An idea to help with this would be a new resource record type, with an opaque value that changes only when the domain changes hands (yes, it is up to the registrar to decide when to change the value).
The resource records would live underneath registry.arpa, which has delegations that correspond to delegations at the DNS root; so to find out if example.com has changed, you can query:
$ delv example.com.registry.arpa OWNER
example.com.registry.arpa. 3660 IN OWNER "MEpnFkIk4sKW_oLPEl-R7WxFSAnWvgZnLYmRtn-3BkY"
You could put other stuff in there too, such as the start-date of the current registration... this is starting to sound like whois but structured and machine readable. Why on earth did that never take off!
An interesting related thing is the approach adopted by iSCSI, which constructs iSCSI Qualified Name (IQN)s by qualifying the domain name with the dates of registration.
So iqn.2003-05.com.example is a different identity to iqn.2021-01.com.example.
1. Domains are guaranteed to be unique. We have global registrars and global DNS, its not possible to have duplicate domains..
2. Don't utilize a domain that is shared by lots of people. There is also lots of DNS tricks (TXT records) to "pin" a user to a domain or whatever. If the domain is shared (for example a company website), you just add a TXT record denoting what private key is allowed to do things. Heck you could setup fine grained permissions per key via txt records.

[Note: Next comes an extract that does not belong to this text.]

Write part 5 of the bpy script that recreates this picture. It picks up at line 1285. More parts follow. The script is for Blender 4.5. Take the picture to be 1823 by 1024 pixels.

2. Yes they can expire and that situation is detectable. How is this any different than twitter or another service allowing re-use of a deleted username?
Of course domain names are unique... As long as BGP routes aren't poisoned or a million other issues. However, the issue mentioned in this thread isn't whether company ABC has abc.com but that 10 people at ABC can administer abc.com.
Twitter allowing reuse of deleted usernames is completely different than an existing domain that is used as a identity credential to represent different people over time.
This thread is not about whether domains can represent properties on the Internet but whether domains are valid for identification purposes of people as login credentials. They aren't valid, because a domain doesn't uniquely represent a person.